Suspect that we all have had that brief brain flash of the bird, Karen. I wonder how she decided to choose "Cormoran" in the first place...
I thought she did a good job of introducing us to the continuing characters. Sometimes the first book in a series seems to carry the weight of too much "world-building," but Cormoran and Robin emerged fully fledged for me. And we know he's an outsider from the first, thanks to his rather bizarre family background.


message 44: by John (new) - rated it 4 stars

John (jtb1951) | 549 comments Mod
Tomorrow (Friday) is our last non-spoilers day; no holds barred on Saturday! 😉


Kathy  (readr4ever) | 399 comments Merrily wrote: "I meant to say earlier, I was delighted to find out yesterday that the fourth Cormoran Strike book, "Lethal White," is due out early in August - the 7th, I think. So those of us who have been follo..."

Merrily, I have Lethal White as coming out Sept. 18th here in the states. I keep a running list of when books are coming out and publish it on my blog when each month starts. I'm so looking forward to this one.

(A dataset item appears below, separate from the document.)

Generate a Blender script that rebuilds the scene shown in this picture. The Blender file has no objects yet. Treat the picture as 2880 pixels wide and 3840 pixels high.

Kathy  (readr4ever) | 399 comments I was so pleased that I loved The Cuckoo's Calling when it came out. I wasn't sure what to expect from J.K. Rowling in this new undertaking. I've enjoyed all three immensely. However, I started to watch the TV series and stopped. I just wasn't crazy about the actor playing Cormoran. I know he's rough around the edges, and I agree with Erin that he is rather a noir character, but I felt that Tom Burke looked and acted a bit too brutish. I should maybe give the show another chance, but I hate when I have a character pictured a certain way and he is appears much different in a film or show.


message 47: by Merrily (new)

Merrily | 1791 comments Mod
Kathy wrote: "Merrily wrote: "I meant to say earlier, I was delighted to find out yesterday that the fourth Cormoran Strike book, "Lethal White," is due out early in August - the 7th, I think. So those of us who..."

Thanks for the correct date, Kathy. I'm so excited about that book! Love the series.


message 48: by Merrily (new)

Merrily | 1791 comments Mod
Kathy wrote: "I was so pleased that I loved The Cuckoo's Calling when it came out. I wasn't sure what to expect from J.K. Rowling in this new undertaking. I've enjoyed all three immensely. However, I started to ..."

I think you might change your mind if you finished it, Kathy - by the end we see that Strike is anything but brutish -


message 49: by Cathy (new)

Cathy | 176 comments I enjoyed Cuckoo’s Calling very much and am now reading Silkworm. But, as to the former, I didn’t recognize who the villain was in advance. What clues did I miss?


Antoinette | 186 comments I finished the book last night. Not bad enough to put down, not good enough to read the next in the series. Obviously the writing is excellent but a little formulaic for me- a noir detective, stereotypical female characters - model, secretary, whore. Glad others liked it. We can't all like the same thing.